5. Mengurus tempat tinggal anak saat kuliah di luar negeri membutuhkan waktu lama dan biaya besar
Memang tidak semua mahasiswa dapat tinggal di asrama internasional yang disediakan kampus. Tetapi jangan khawatir. Masih banyak opsi lain, seperti homestay (tinggal di rumah warga dengan asal negara yang sama), students lodge (akomodasi di luar kampus yang tersedia untuk mahasiswa internasional) atau apartemen khusus mahasiswa sekitar kampus. Proses aplikasi tinggal di asrama kampus maupun opsi akomodasi yang lain dibuat sangat mudah bagi para mahasiswa internasional. Bahkan sejak mengisi formulir aplikasi universitas, sudah tersedia opsi pilihan akomodasi sehingga Anda dapat merencanakan sejak awal.
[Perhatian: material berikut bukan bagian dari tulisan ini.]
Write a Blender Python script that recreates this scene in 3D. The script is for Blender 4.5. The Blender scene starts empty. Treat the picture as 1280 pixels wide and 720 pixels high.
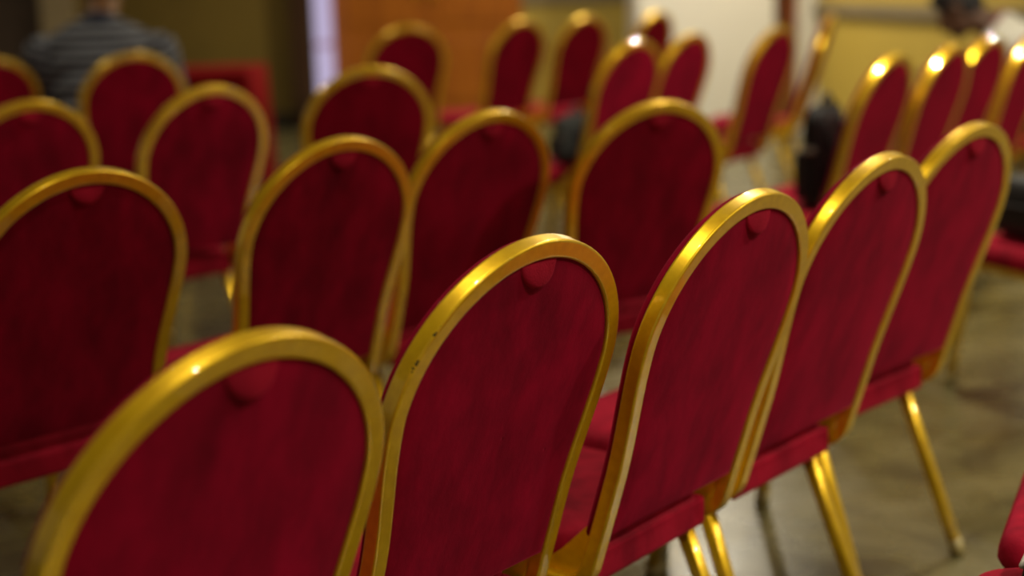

6. Proses pengajuan visa untuk sekolah di luar negeri sangat sulit.
Beberapa negara mempunyai proses pengurusan visa yang berbeda, dan yang harus disiapkan, antara lain surat dari kampus yang dituju bahwa anak telah diterima, bukti keuangan yang cukup, Kartu Keluarga, paspor dan dokumen pendukung lain. Dan jika Anda memilih pathway program, maka proses pengajuan visa akan jauh lebih mudah karena akan dibantu sepenuhnya oleh penyelenggara program. Praktis, kan?